Thursday, January 31, 2008

Grief and despair

From the highest to the absolute pits--today was a crappy day, in so many ways. Handyman went to work early and we all did our usual thing. At lunchtime, I asked #2 to help me take the "kitchen" chickens (say that three times fast) out to the barn as it was warming up. But before we got going, we fell into a discussion about the Great Depression and how it happened and what caused it, etc. I gave this amazing dissertation, simplifying the entire thing into a kid-friendly example of how banks can fail. I impressed myself tremendously and was thinking how "this" was homeschooling at its finest.
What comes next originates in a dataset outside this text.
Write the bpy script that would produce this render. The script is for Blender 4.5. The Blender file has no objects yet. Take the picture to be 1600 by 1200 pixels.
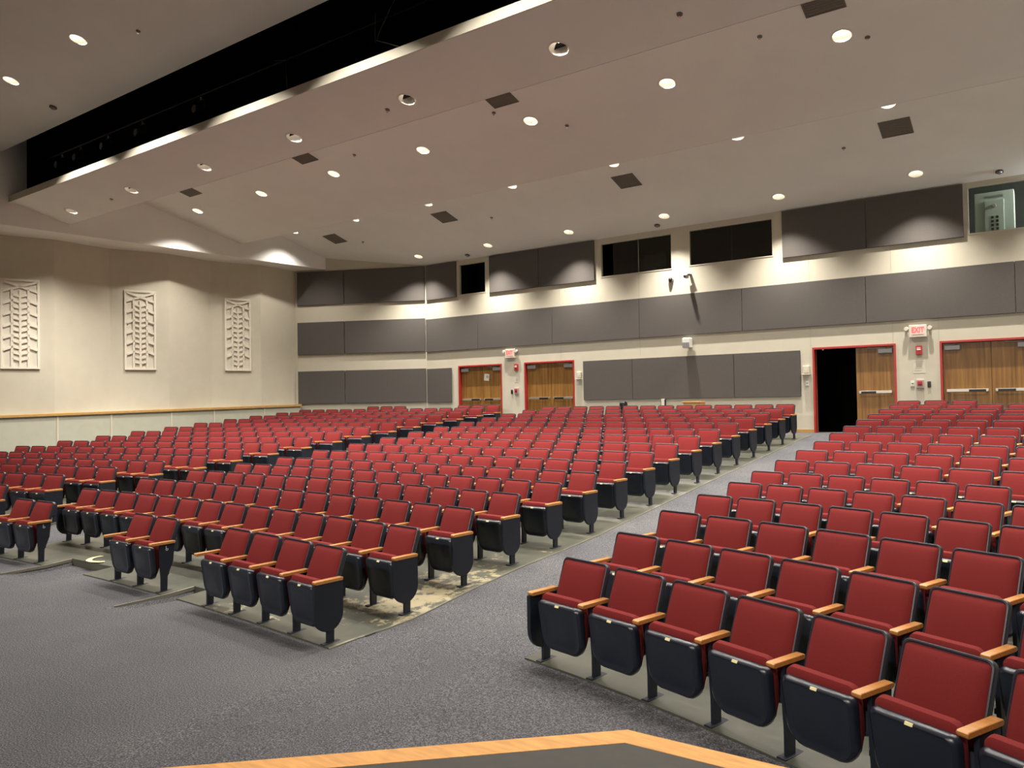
import bpy, bmesh, math, random
from mathutils import Vector, Matrix
import numpy as np
random.seed(7)
C = bpy.context.scene
COL = C.collection

# ------------------------------------------------------------------ camera, world, exposure
FOC, PITCH, ROLL, YAW, EYE = 1196.5, .0205, -.0178, .6132, 2.3004
fwd = Vector((-math.sin(YAW)*math.cos(PITCH), math.cos(YAW)*math.cos(PITCH), math.sin(PITCH)))
r0 = Vector((math.cos(YAW), math.sin(YAW), 0)); u0 = r0.cross(fwd)
rgt = r0*math.cos(ROLL)+u0*math.sin(ROLL); upv = u0*math.cos(ROLL)-r0*math.sin(ROLL)
cam = bpy.data.objects.new('camera', bpy.data.cameras.new('camera'))
COL.objects.link(cam)
cam.data.sensor_width = 36; cam.data.lens = FOC/1600*36
cam.data.clip_start = .05; cam.data.clip_end = 100
cam.matrix_world = Matrix(((rgt.x, upv.x, -fwd.x, 0), (rgt.y, upv.y, -fwd.y, 0), (rgt.z, upv.z, -fwd.z, EYE), (0, 0, 0, 1)))
C.camera = cam
w = bpy.data.worlds.new('world'); C.world = w; w.use_nodes = True
w.node_tree.nodes['Background'].inputs[0].default_value = (0, 0, 0, 1)
w.node_tree.nodes['Background'].inputs[1].default_value = 0
C.view_settings.view_transform = 'Standard'; C.view_settings.look = 'None'
C.view_settings.gamma = 1; C.view_settings.use_curve_mapping = False
C.view_settings.exposure = 0.0
C.cycles.max_bounces = 8; C.cycles.diffuse_bounces = 6; C.cycles.glossy_bounces = 3
C.cycles.sample_clamp_indirect = 4
LAMP_W = 1430.0
LAMP_COL = (1.0, .93, .83)
ROW_POWER = {'A0': .95, 'A1': 1.15, 'A2': 1.0, 'A3': .40, 'A4': 1.5}
FILL_W = 105.0      # fill floods added over the stage, unseen behind the camera

# ------------------------------------------------------------------ materials
def lin(r, g, b):
    f = lambda c: c/12.92 if c <= .04045 else ((c+.055)/1.055)**2.4
    return (f(r/255), f(g/255), f(b/255), 1)

def mat(name, col, rough=.6, metal=0, spec=.5, emit=None, estr=1.0, noise=None, bump=None, coat=0, sheen=0):
    m = bpy.data.materials.new(name); m.use_nodes = True
    nt = m.node_tree; b = nt.nodes['Principled BSDF']
    b.inputs['Base Color'].default_value = tuple(col[:3])+(1,)
    b.inputs['Roughness'].default_value = rough; b.inputs['Metallic'].default_value = metal
    b.inputs['Specular IOR Level'].default_value = spec
    if coat: b.inputs['Coat Weight'].default_value = coat
    if sheen:
        b.inputs['Sheen Weight'].default_value = sheen
        b.inputs['Sheen Tint'].default_value = tuple(col[:3])+(1,)
    if emit:
        b.inputs['Emission Color'].default_value = tuple(emit[:3])+(1,); b.inputs['Emission Strength'].default_value = estr
    tc = nt.nodes.new('ShaderNodeTexCoord')
    if noise:      # (scale, amount, stretch)
        sc, amt, st = noise
        mp = nt.nodes.new('ShaderNodeMapping'); mp.inputs['Scale'].default_value = st
        n = nt.nodes.new('ShaderNodeTexNoise'); n.inputs['Scale'].default_value = sc; n.inputs['Detail'].default_value = 4
        nt.links.new(tc.outputs['Object'], mp.inputs[0]); nt.links.new(mp.outputs[0], n.inputs['Vector'])
        cr = nt.nodes.new('ShaderNodeValToRGB')
        cr.color_ramp.elements[0].position = .3; cr.color_ramp.elements[1].position = .7
        cr.color_ramp.elements[0].color = tuple(c*(1-amt) for c in col[:3])+(1,)
        cr.color_ramp.elements[1].color = tuple(min(1, c*(1+amt)) for c in col[:3])+(1,)
        nt.links.new(n.outputs['Fac'], cr.inputs[0]); nt.links.new(cr.outputs[0], b.inputs['Base Color'])
    if bump:
        sc, st = bump
        n2 = nt.nodes.new('ShaderNodeTexNoise'); n2.inputs['Scale'].default_value = sc
        bp = nt.nodes.new('ShaderNodeBump'); bp.inputs['Strength'].default_value = st; bp.inputs['Distance'].default_value = .004
        nt.links.new(tc.outputs['Object'], n2.inputs['Vector']); nt.links.new(n2.outputs['Fac'], bp.inputs['Height'])
        nt.links.new(bp.outputs[0], b.inputs['Normal'])
    return m

U = (1, 1, 1)
M = {}
M['fabric'] = mat('red_fabric', (.146, .0158, .0155), .9, spec=.15, noise=(220, .13, U), bump=(500, .15))
M['navy'] = mat('navy_plastic', (.010, .013, .022), .33, spec=.5, bump=(350, .06))
M['navy_shell'] = mat('navy_shell', (.020, .020, .029), .38, spec=.5, bump=(350, .06))
M['navy_steel'] = mat('navy_enamel', (.009, .012, .020), .45, spec=.4)
M['oak'] = mat('oak', (.40, .170, .038), .42, noise=(9, .22, (1, 9, 9)), coat=.2)
M['oak_stage'] = mat('oak_edge', (.60, .29, .078), .5, noise=(6, .18, (1.2, 6, 6)))
M['plate'] = mat('number_plate', (.70, .62, .34), .4)
M['wall'] = mat('cream_paint', (.60, .56, .455), .75, spec=.25, noise=(3, .025, U))
M['wains'] = mat('wainscot_panel', (.47, .47, .385), .6, noise=(5, .03, U))
M['ceil'] = mat('ceiling_paint', (.85, .85, .825), .85, spec=.2, noise=(1.2, .02, U))
M['acoustic'] = mat('acoustic_cloth', (.115, .105, .098), .95, spec=.1, noise=(60, .06, U), bump=(300, .2))
M['redpaint'] = mat('red_enamel', (.40, .030, .026), .4, noise=(5, .05, U))
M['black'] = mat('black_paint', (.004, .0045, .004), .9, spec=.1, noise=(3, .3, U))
M['blackgloss'] = mat('black_plastic', (.008, .008, .008), .35)
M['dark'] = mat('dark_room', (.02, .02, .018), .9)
M['steel'] = mat('brushed_steel', (.60, .57, .50), .35, metal=.9)
M['greymetal'] = mat('grey_metal', (.30, .30, .31), .45, metal=.4)
M['white'] = mat('white_plastic', (.78, .77, .72), .45)
M['offwhite'] = mat('white_enamel', (.70, .66, .56), .5)
M['lattice'] = mat('lattice_paint', (.80, .75, .64), .6)
M['paper'] = mat('paper', (.64, .60, .50), .8)
M['papergrey'] = mat('pencil_print', (.46, .43, .37), .8)
M['vent'] = mat('vent_grey', (.15, .137, .115), .75)
M['redplastic'] = mat('red_plastic', (.45, .015, .018), .35)
M['pinkclear'] = mat('clear_cover', (.40, .33, .31), .25)
M['lamp'] = mat('lamp_glow', (1, .9, .7), .4, emit=(1, .93, .80), estr=22)
M['reflector'] = mat('reflector', (.84, .80, .72), .35, spec=.6)
M['chrome'] = mat('chrome', (.75, .73, .7), .15, metal=1)
M['signred'] = mat('exit_red', (.8, .05, .05), .4, emit=(1, .10, .09), estr=1.1)
M['signpink'] = mat('exit_face', (.8, .4, .36), .4, emit=(1, .48, .40), estr=.62)
M['trimwood'] = mat('trim_wood', (.50, .30, .105), .4, noise=(6, .15, (6, 1, 6)))
M['mint'] = mat('appliance_enamel', (.52, .55, .50), .4, emit=(.55, .62, .56), estr=.0)
M['brown'] = mat('brown_cover', (.10, .07, .05), .6)
M['metaledge'] = mat('edge_strip', (.20, .19, .15), .45, metal=.3)
M['yellow'] = mat('floor_paint', (.62, .55, .30), .7)
M['stage'] = mat('stage_paint', (.035, .033, .028), .65, noise=(14, .12, U))
M['isa_white'] = mat('symbol_white', (.60, .64, .75), .5)
M['stagewall'] = mat('stage_wall', (.30, .28, .24), .8)
M['fascia'] = mat('stage_front', (.05, .05, .05), .6)

def wood_mat(name, a, b_, scale):
    m = bpy.data.materials.new(name); m.use_nodes = True; nt = m.node_tree; b = nt.nodes['Principled BSDF']
    b.inputs['Roughness'].default_value = .42
    tc = nt.nodes.new('ShaderNodeTexCoord'); mp = nt.nodes.new('ShaderNodeMapping')
    mp.inputs['Scale'].default_value = (scale, scale, scale*.045)
    n = nt.nodes.new('ShaderNodeTexNoise'); n.inputs['Scale'].default_value = 1.0; n.inputs['Detail'].default_value = 5
    cr = nt.nodes.new('ShaderNodeValToRGB'); cr.color_ramp.elements[0].position = .32; cr.color_ramp.elements[1].position = .68
    cr.color_ramp.elements[0].color = a+(1,); cr.color_ramp.elements[1].color = b_+(1,)
    nt.links.new(tc.outputs['Object'], mp.inputs[0]); nt.links.new(mp.outputs[0], n.inputs['Vector'])
    nt.links.new(n.outputs['Fac'], cr.inputs[0]); nt.links.new(cr.outputs[0], b.inputs['Base Color'])
    return m
M['doorwood'] = wood_mat('door_veneer', (.165, .070, .014), (.33, .165, .036), 16)

def carpet_mat():
    m = bpy.data.materials.new('carpet'); m.use_nodes = True; nt = m.node_tree; b = nt.nodes['Principled BSDF']
    b.inputs['Roughness'].default_value = .95; b.inputs['Specular IOR Level'].default_value = .1
    tc = nt.nodes.new('ShaderNodeTexCoord')
    n = nt.nodes.new('ShaderNodeTexNoise'); n.inputs['Scale'].default_value = 85; n.inputs['Detail'].default_value = 3; n.inputs['Roughness'].default_value = .7
    n2 = nt.nodes.new('ShaderNodeTexNoise'); n2.inputs['Scale'].default_value = .8; n2.inputs['Detail'].default_value = 3
    cr = nt.nodes.new('ShaderNodeValToRGB')
    e = cr.color_ramp.elements
    e[0].position = .30; e[0].color = (.025, .0255, .030, 1); e[1].position = .72; e[1].color = (.225, .225, .235, 1)
    k = cr.color_ramp.elements.new(.5); k.color = (.077, .0785, .0855, 1)
    mx = nt.nodes.new('ShaderNodeMix'); mx.data_type = 'RGBA'; mx.blend_type = 'MULTIPLY'; mx.inputs[0].default_value = 1
    c2 = nt.nodes.new('ShaderNodeValToRGB'); c2.color_ramp.elements[0].position = .35; c2.color_ramp.elements[0].color = (.86, .86, .87, 1)
    c2.color_ramp.elements[1].position = .65; c2.color_ramp.elements[1].color = (1.05, 1.02, 1.0, 1)
    nt.links.new(tc.outputs['Object'], n.inputs['Vector']); nt.links.new(tc.outputs['Object'], n2.inputs['Vector'])
    nt.links.new(n.outputs['Fac'], cr.inputs[0]); nt.links.new(n2.outputs['Fac'], c2.inputs[0])
    nt.links.new(cr.outputs[0], mx.inputs[6]); nt.links.new(c2.outputs[0], mx.inputs[7]); nt.links.new(mx.outputs[2], b.inputs['Base Color'])
    bp = nt.nodes.new('ShaderNodeBump'); bp.inputs['Strength'].default_value = .5; bp.inputs['Distance'].default_value = .006
    nt.links.new(n.outputs['Fac'], bp.inputs['Height']); nt.links.new(bp.outputs[0], b.inputs['Normal'])
    return m
M['carpet'] = carpet_mat()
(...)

Then we headed out the door with fowl in hand(s). As we stepped out, #2 said, "Mom, there's a hawk!" and I looked and sure enough one flew out of the grass right outside our pasture fence, up onto the fence. We started going faster, shouting at it and it left and she said, "It's got something Mom. It dropped it. Oh, Mom, I think it's Sara."


I said, "No, I'm sure, no." I just focused on it flying away and when I looked toward the grass, I saw her. #2 was right. It was Sara. Sara, our beautiful little Sara, beloved by everyone who met her, was not moving, at all, in the grass. I cursed and ran on and told #2 to not look and stay away. She went on to the barn with my stupid old rooster, who has no toes and can't see and pretty much has a target on his back. I would have traded him in an instant to get Sara back.


But it couldn't be done. The hawk had done his deed swiftly and without error. Sara had not suffered. We would do all that. I just can't tell you how one silly little bird can make an entire family happy. She had more personality than all the others combined. She would hop up into your lap if you were sitting or onto your back if you were bending over. She loved to be put inside your winter coat, where she would happily take a nap. She would run to us and peck wet grass off our shoes or peck our fingers, hard, if we weren't paying enough attention. Even Handyman delighted in her.


It is a tragedy for us, truly. We received Sara as an egg, wrapped in bubble wrap, in a carton, wrapped in bubble wrap, in a priority mail USPS postal mailer. We stuck her under a broody hen and 21 days later, she hatched. They lived in our garage, in a baby pool for several weeks and then moved to the flower bed in front of our house for another month. When we would drive up, they would come out of the flowers like those guys in Field of Dreams. They would putter around and talk to us all day. It was a really sad day when we finally moved them to the hen yard. We missed them terribly.


Of course, both olders thought her death was their fault, as did I. Had we done any of a multitude of things differently, perhaps we could have prevented this. All I can think and tell them is that the Lord puts us through suffering to teach us. To teach us empathy for others who suffer and to help us recognize what He suffered in giving up His very son for us. Also, we looked for ways to be thankful. We are thankful that we got to have Sara, at all. To enjoy her life for almost two years. She was a delight and we all agreed that it was better to have known her and paid this terrible price than not to have known her at all. We've learned to appreciate each moment with someone. Pretty big lessons from a little bird.


1 comment:

Renna said...

I just discovered your blog, not on the best of days it seems. My heart is heavy for your family. I do know how it's possible to become attached to a bird, and the heartache you can feel when they die. I'm so sorry for your family. Thank God, you know Him and can receive His comfort. I don't know how people who have no hope in Him can endure the pain of grief.